I love live music. There’s nothing else like it. Seeing your favorite artist perform your pump up songs or the ones you listen to when you’re having a bad day is one of the most euphoric experiences someone can have. When the crowd and the musician are full of energy, the performance becomes the best it could be.
Everyone has different views of their best concert. For some, it’s getting to the front and leaning up against the stage attempting to touch the artist’s hand, and for others its spending time with their friends. For me, I just want to listen to the music and dance.
The most recent concert I went to was QuinnXCII. It was in a small venue in DC, and I could not have asked for a better crowd. Sometimes people go to general admission concerts just to have a fun night out with their friends, and don’t actually go for the music. But the people who were there, were there for Quinn and wanted to hear him perform.

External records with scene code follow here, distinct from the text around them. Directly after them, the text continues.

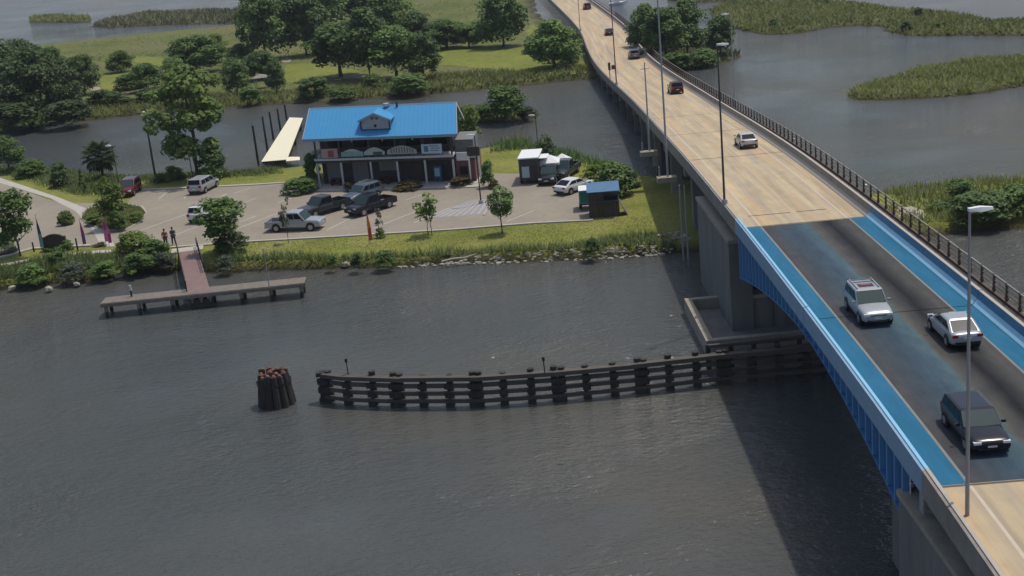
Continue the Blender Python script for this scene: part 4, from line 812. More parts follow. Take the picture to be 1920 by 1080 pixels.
def stripe(a, b, w_=.12, z=1.036, m=None, nm='parking_line'):
    p, q = G(*a, z), G(*b, z); d = (q - p).normalized(); n = Vector((-d.y, d.x, 0)) * w_ / 2
    o = MB().quad(p - n, p + n, q + n, q - n).build(nm, m or line_m); o['kind'] = 'structure'
for a, b in (((297, 373), (318, 357)), ((345, 372), (360, 357)), ((250, 437), (350, 401)), ((330, 440), (372, 424)), ((430, 434), (520, 400)), ((612, 432), (672, 401)), ((610, 428), (560, 438)), ((700, 428), (800, 388)), ((775, 418), (842, 390)), ((760, 375), (800, 362)), ((520, 380), (560, 366)), ((430, 390), (480, 372)), ((480, 405), (440, 420)), ((950, 415), (1000, 395)), ((470, 352), (440, 362)), ((410, 372), (425, 363))):
    stripe(a, b)
hz = [(800, 409), (908, 401), (917, 385), (915, 372), (880, 376), (842, 390)]
sheet('hatched_zone', hz, 1.034, mat('greyer patch', (.25, .235, .225), .9, c2=(.30, .28, .265), scale=1), .9)
for i in range(7): stripe((812 + i * 14, 408 - i * 1.1), (860 + i * 9, 386 - i * 1.6), .16, 1.04, hatch_m, 'hatch_line')
sheet('kerb', [(905, 402), (916, 387), (914, 372), (917, 372), (919, 387), (908, 403)], 1.12, kerbm, .9)
sheet('planting_bed', [(108, 404), (118, 401), (130, 401), (139, 406), (141, 414), (134, 421), (122, 423), (112, 419), (107, 411)], 1.10, bed_m, .9)
# riverside path and low wall at left
def ribbon(name, px, z, w_, z0, m, kind='structure'):
    pts = [G(x, y, z) for x, y in px]; secs = []
    for i, p in enumerate(pts):
        d = (pts[min(i + 1, len(pts) - 1)] - pts[max(i - 1, 0)]).normalized(); n = Vector((-d.y, d.x, 0)) * w_ / 2
        secs.append([(p - n).to_tuple()[:2] + (z0,), (p + n).to_tuple()[:2] + (z0,), (p + n).to_tuple()[:2] + (z,), (p - n).to_tuple()[:2] + (z,)])
    o = MB().loft(secs).build(name, m); o['kind'] = kind; return o
ribbon('riverside_path', [(-120, 522), (0, 497), (60, 487), (120, 478), (170, 473), (225, 470)], 1.06, 1.1, .6, walkm)
ribbon('riverside_path', [(100, 489), (130, 486), (170, 483), (215, 479)], .95, .5, .3, walkm)
wl2 = ribbon('retaining_wall', [(-120, 534), (0, 509), (45, 501)], .75, .3, -.2, dkwood)
ribbon('pier_approach', [(352, 463), (350, 471)], 1.09, 3.0, .8, walkm)

# ------------------------------------------------------------------ wooden pier and cream dock
PB = G(375, 545, 0); pier = thing('fishing_pier', PB, 'T shaped grey timber fishing pier with a reddish walkway down from the bank', 'pier')
def pmb(): return MB(PB)
A0 = G(352, 470, 1.0); A1 = G(373, 549, 1.3); d = (A1 - A0); d.z = 0; A0.z = 0; n = Vector((-d.y, d.x, 0)).normalized(); Lg = d.length; d.normalize()
def wz(f): return .07 + .27 * f
mb = pmb(); s = 0
while s < Lg:
    c = A0 + d * s; mb.box((c.x, c.y, .97 + wz(s / Lg)), (.135, 1.9, .05), math.atan2(d.y, d.x)); s += .15
o = mb.build('walkway_boards', redwood, pier); o['kind'] = 'stuff'
for k in (-.85, .85): a = A0 + n * k; b = A0 + d * Lg + n * k; pmb().loft([[(a.x - .06, a.y, .70 + wz(0)), (a.x + .06, a.y, .70 + wz(0)), (a.x + .06, a.y, .94 + wz(0)), (a.x - .06, a.y, .94 + wz(0))], [(b.x - .06, b.y, .70 + wz(1)), (b.x + .06, b.y, .70 + wz(1)), (b.x + .06, b.y, .94 + wz(1)), (b.x - .06, b.y, .94 + wz(1))]]).build('stringer', dkwood, pier)
for side, f0, f1 in ((-1, .0, .97), (1, -.04, .62)):
    k = f0
    pts = []
    while k <= f1:
        c = A0 + d * (Lg * k) - n * side * -.95 * 1.0; c.z = wz(k); pts.append(c); pmb().box((c.x, c.y, 1.45 + wz(k)), (.09, .09, 1.0)).build('rail_post', dkwood, pier); k += .105
    a, b = pts[0], pts[-1]
    for z in (1.93, 1.5): pmb().cyl((a.x, a.y, a.z + z), (b.x, b.y, b.z + z), .045, n=6).build('hand_rail', dkwood, pier)
for f in (.3, .62):
    for k in (-.8, .8): c = A0 + d * (Lg * f) + n * k; pmb().cyl((c.x, c.y, -1.2), (c.x, c.y, .74), .13).build('piling', dkwood, pier)
TZ = .32; T0 = G(188, 570, 1.3); T1 = G(570, 531, 1.3); d = (T1 - T0); n = Vector((-d.y, d.x, 0)).normalized(); Lt = d.length; d.normalize(); ang = math.atan2(d.y, d.x)
mb = pmb(); s = .07
while s < Lt:
    c = T0 + d * s + n * .95; mb.box((c.x, c.y, .975 + TZ), (.125, 1.9, .05), ang); s += .14
o = mb.build('deck_boards', pierwood, pier); o['kind'] = 'stuff'
for k in (.0, 1.9): c = (T0 + T1) / 2 + n * k; pmb().box((c.x, c.y, .80 + TZ), (Lt, .12, .28), ang).build('edge_beam', pierwood, pier)
for px in (196, 258, 320, 358, 375, 392, 450, 506, 563):
    f = (px - 188) / 382; 
    for k in (.15, 1.75): c = T0 + d * (Lt * f) + n * k; pmb().cyl((c.x, c.y, -1.2), (c.x, c.y, .66 + TZ), .16).build('piling', dkwood, pier); 
    c = T0 + d * (Lt * f) + n * .15; pmb().cyl((c.x, c.y, .55), (c.x, c.y, .662 + TZ), .175).build('piling_collar', pierwood, pier)
c = T0 + d * (Lt * .49) + n * .1; pmb().box((c.x, c.y, .42), (1.9, .2, .7), ang).build('ladder_frame', dkwood, pier)
def flagpole(px, base, z, top, lab):
    p = G(px, base, z); h = hgt(p, top); t = thing('slim_pole', p, lab, 'pole'); MB().cyl((0, 0, 0), (0, 0, h), .04, .03).build('shaft', steel, t); MB().box((0, 0, h + .05), (.22, .12, .1)).build('head', trim, t)
flagpole(505, 540, 1.32, 468, 'slim grey pole standing on the right arm of the fishing pier')
p = G(247, 556, 1.32); t = thing('pier_post', p, 'short dark post with a pale top near the left end of the fishing pier', 'post'); MB().cyl((0, 0, 0), (0, 0, .55), .09, .08).build('shaft', dkwood, t); MB().cyl((0, 0, .55), (0, 0, 1.0), .13, .09).build('pale_top', trim, t)
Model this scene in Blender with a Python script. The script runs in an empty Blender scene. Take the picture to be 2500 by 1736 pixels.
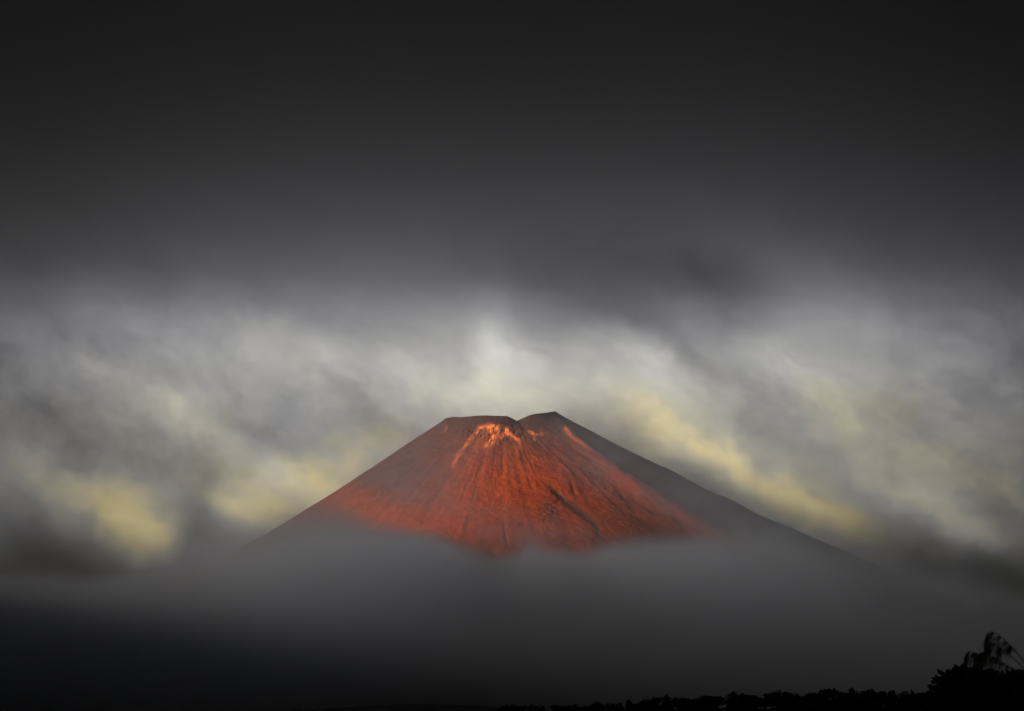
import bpy, math, random
import numpy as np
from mathutils import Vector, Matrix

random.seed(7)
rng = np.random.default_rng(11)
scene = bpy.context.scene
col = scene.collection
R = math.radians

# ------------------------------------------------------------------ camera
FPX, CX, CY = 3472.2, 1250.0, 868.0        # 50 mm lens on a 36 mm sensor, photo pixels
PITCH = R(14.0)
CAMZ = 1.6
cd = bpy.data.cameras.new('camera'); cd.lens = 50.0; cd.sensor_width = 36.0
cd.dof.use_dof = True; cd.dof.focus_distance = 14000.0; cd.dof.aperture_fstop = 4.0
cd.clip_start = 0.05; cd.clip_end = 200000.0
cam = bpy.data.objects.new('camera', cd); col.objects.link(cam)
cam.location = (0, 0, CAMZ); cam.rotation_euler = (R(90) + PITCH, 0, 0)
scene.camera = cam

def ray(px, row):
    a = (px - CX) / FPX; b = (CY - row) / FPX
    return np.array([a, math.cos(PITCH) - b * math.sin(PITCH), math.sin(PITCH) + b * math.cos(PITCH)])
def at(px, row, y):
    d = ray(px, row); t = y / d[1]
    return np.array([d[0] * t, y, CAMZ + d[2] * t])
def azel(px, row):
    d = ray(px, row); d = d / np.linalg.norm(d)
    return math.atan2(d[0], d[1]), math.asin(d[2])
def project(x, y, z):
    z = z - CAMZ
    f = y * math.cos(PITCH) + z * math.sin(PITCH)
    u = -y * math.sin(PITCH) + z * math.cos(PITCH)
    f = np.maximum(f, 1.0)
    return CX + FPX * x / f, CY - FPX * u / f

# ------------------------------------------------------------------ sun
SUN_EL, SUN_LEFT = R(7.0), R(67.0)       # low sun behind the camera, to the left
S = Vector((-math.sin(SUN_LEFT) * math.cos(SUN_EL), -math.cos(SUN_LEFT) * math.cos(SUN_EL), math.sin(SUN_EL)))
sd = bpy.data.lights.new('sun', 'SUN'); sd.energy = 5.0; sd.angle = R(5.0); sd.color = (1.0, 0.87, 0.75)
sun = bpy.data.objects.new('sun', sd); col.objects.link(sun)
sun.location = (-300, -200, 900); sun.rotation_euler = S.to_track_quat('Z', 'Y').to_euler()

# ------------------------------------------------------------------ world: storm cloud over a clear low sky
world = bpy.data.worlds.new('World'); scene.world = world; world.use_nodes = True
W = world.node_tree; W.nodes.clear()
def nd(nt, t, **kw):
    n = nt.nodes.new(t)
    for k, v in kw.items():
        if k.startswith('i_'): n.inputs[int(k[2:])].default_value = v
        else: setattr(n, k, v)
    return n
def mth(nt, op, a, b=None, c=None, clamp=False):
    n = nt.nodes.new('ShaderNodeMath'); n.operation = op; n.use_clamp = clamp
    for i, v in enumerate((a, b, c)):
        if v is None: continue
        if isinstance(v, (int, float)): n.inputs[i].default_value = v
        else: nt.links.new(v, n.inputs[i])
    return n.outputs[0]
def vmth(nt, op, a, b=None):
    n = nt.nodes.new('ShaderNodeVectorMath'); n.operation = op
    for i, v in enumerate((a, b)):
        if v is None: continue
        if isinstance(v, (tuple, list)): n.inputs[i].default_value = v
        elif isinstance(v, (int, float)): n.inputs[3].default_value = v
        else: nt.links.new(v, n.inputs[i])
    return n
def noise(nt, vec, scale, detail=3.0, rough=0.5, dist=0.0):
    n = nt.nodes.new('ShaderNodeTexNoise'); n.inputs['Scale'].default_value = scale
    n.inputs['Detail'].default_value = detail; n.inputs['Roughness'].default_value = rough
    n.inputs['Distortion'].default_value = dist
    nt.links.new(vec, n.inputs['Vector']); return n
def gauss(nt, vec, loc, rot, scl):
    m = nt.nodes.new('ShaderNodeMapping'); m.vector_type = 'TEXTURE'
    m.inputs['Location'].default_value = loc; m.inputs['Rotation'].default_value = rot; m.inputs['Scale'].default_value = scl
    nt.links.new(vec, m.inputs['Vector'])
    d = vmth(nt, 'DOT_PRODUCT', m.outputs[0]); nt.links.new(m.outputs[0], d.inputs[1])
    return mth(nt, 'POWER', 0.6065, d.outputs['Value'])

tc = nd(W, 'ShaderNodeTexCoord'); dvec = tc.outputs['Generated']
sep = nd(W, 'ShaderNodeSeparateXYZ'); W.links.new(dvec, sep.inputs[0])
az = mth(W, 'ARCTAN2', sep.outputs[0], sep.outputs[1])
el = mth(W, 'ARCSINE', sep.outputs[2])
# wind-torn warp of the cloud field
wn = noise(W, dvec, 11.0, 6.0, 0.60)
warp = vmth(W, 'SUBTRACT', wn.outputs['Color'], (0.5, 0.5, 0.5))
warp = vmth(W, 'MULTIPLY', warp.outputs[0], (0.085, 0.060, 0.0))
flat = nd(W, 'ShaderNodeCombineXYZ'); W.links.new(az, flat.inputs[0]); W.links.new(el, flat.inputs[1])
uv = vmth(W, 'ADD', flat.outputs[0], warp.outputs[0]).outputs[0]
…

My favorite part of concerts, besides the music itself, is when the artist speaks to the crowd. At my first concert, Taylor Swift’s Red tour, she talked to us in between songs. Even in a large stadium like the Barclays Center in Brooklyn, she made the concert intimate by communicating with us, and shared more than we get from her songs. She showed the crowd that she’s not just a singer, not just a celebrity but a girl trying to find her way just like the rest of us.
Quinn not only talked to us in between songs, but in the middle of a song openly said he messed up his own lyrics. Once again, he showed us, the audience, who he is as a person and not just as an artist.
The energy and vibe the crowd creates and emits at a concert is called collective effervescence, and it was discovered by the French sociologist Emile Durkheim. Elite Daily states that collective effervescence is “when a group of people get involved in something that allows them to communicate the same thought simultaneously while participating in the same action,” (Elite Daily). There is something about everyone singing the same songs and exchanging energy at a concert that is utterly blissful.
While I’ve loved every single concert I’ve been to, there’s one moment in particular that stands out from the rest. I was at GovBall in NYC, and The Strumbellas were about halfway through their set. I had never really listened to their music, but some of my friends wanted to see them; I had nothing better to do so I tagged along. The performance itself was captivating. The band was so happy to be playing for us, there was a violinist playing on stage, and everyone there just wanted to have fun. There was a moment in the middle of one of their songs, I don’t exactly remember which, where I felt the most alive. I was in the middle of an incredible crowd with some of my best friends by my side, and I could not have imagined a more perfect ending to my senior year of high school. In that moment, that euphoric, amazing moment, I felt free.
And that’s why everyone should go to concerts.